Encravada numa área de floresta tropical e com apenas um acesso rodoviário, Chocó sofre como ninguém a ação das guerrilhas esquerdistas, dos grupos paramilitares de direita e do narcotráfico que corrói a Colômbia há mais de 30 anos.
Estima-se que mais de um quinto dos 500 mil moradores do Departamento sejam refugiados da guerra civil colombiana, a maior proporção do país.
A questão racial é outro problema. Segundo o censo colombiano, 90% dos moradores da região são negros, como Rentería. Muitos se dizem discriminados, e leis foram criadas na década passada para garantirem seus direitos.
Três dos cinco irmãos de Rentería ainda moram em Quibdó. Ele passa as férias lá e homenageia a terra natal celebrando parte de seus gols dançando no estilo ruque-raque, uma variação do regatón, um ritmo colombiano.
Mas a proximidade das Farc (Forças Armadas Revolucionárias da Colômbia) fazem que Chocó nunca mais seja o lar de Rentería. "Não sei onde vou morar quando parar de jogar, mas não será em Quibdó. A violência lá é muito grande", declarou o atacante à Folha.

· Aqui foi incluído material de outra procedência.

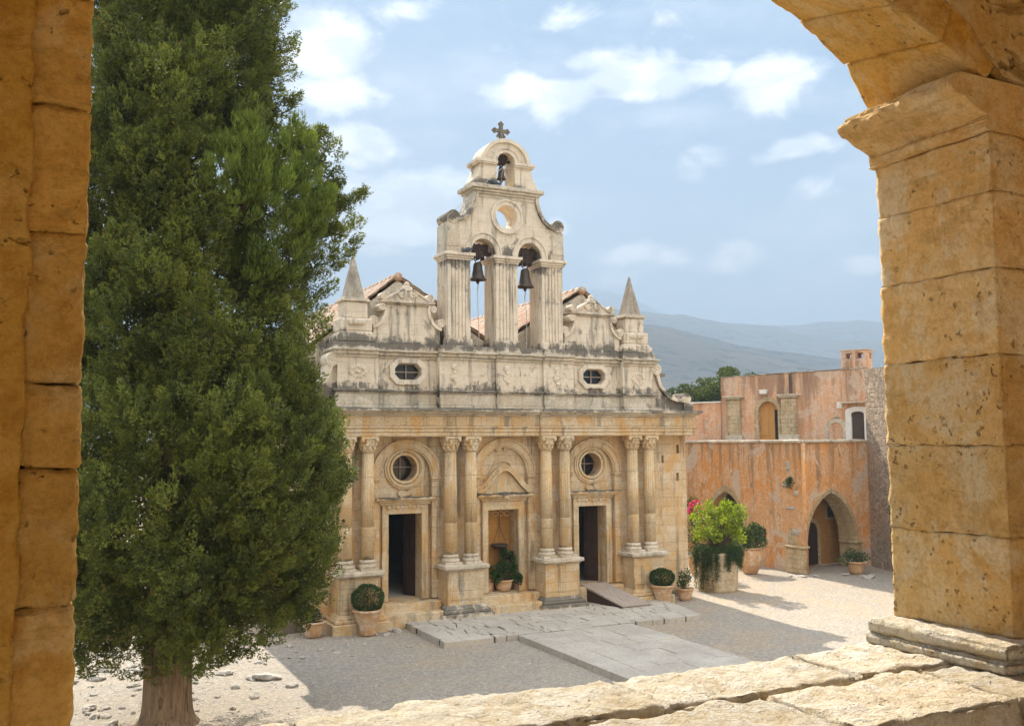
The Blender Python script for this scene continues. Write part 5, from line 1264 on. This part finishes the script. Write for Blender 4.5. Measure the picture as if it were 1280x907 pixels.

Ele conta como era a sua vida lá, de onde saiu no final da adolescência. "Na minha cidade, as coisas até que eram tranqüilas. Só que você não pode sair para qualquer outro lugar. A guerrilha está em todo o interior", diz Rentería, que compara a situação da sua terra como uma espécie de prisão, em que você não pode ir para onde quiser.
Rentería fala de problema de segurança com autoridade. Seu pai era um policial municipal em Quibdó. Trocou o emprego perigoso (policiais são alvos constante das Farc), com o qual criou seis filhos, por Porto Alegre, onde passeia com a mulher e o filho nos shoppings.
O futebol foi a forma da família iniciar o processo de afastamento do caótico Chocó. Dois irmãos de Rentería também são atletas. Um está na Venezuela, e outro, na Argentina.
Preso ao falar do lugar em que nasceu, Rentería se solta ao falar sobre futebol.
"Toda vez que entro em campo, não importa o tempo que vou jogar, faço o máximo", diz o atacante sobre seu ótimo aproveitamento em poucos minutos jogados na Libertadores.
E, para alguém com sua origem, dar o máximo em um campo de futebol não deve ser mesmo um problema.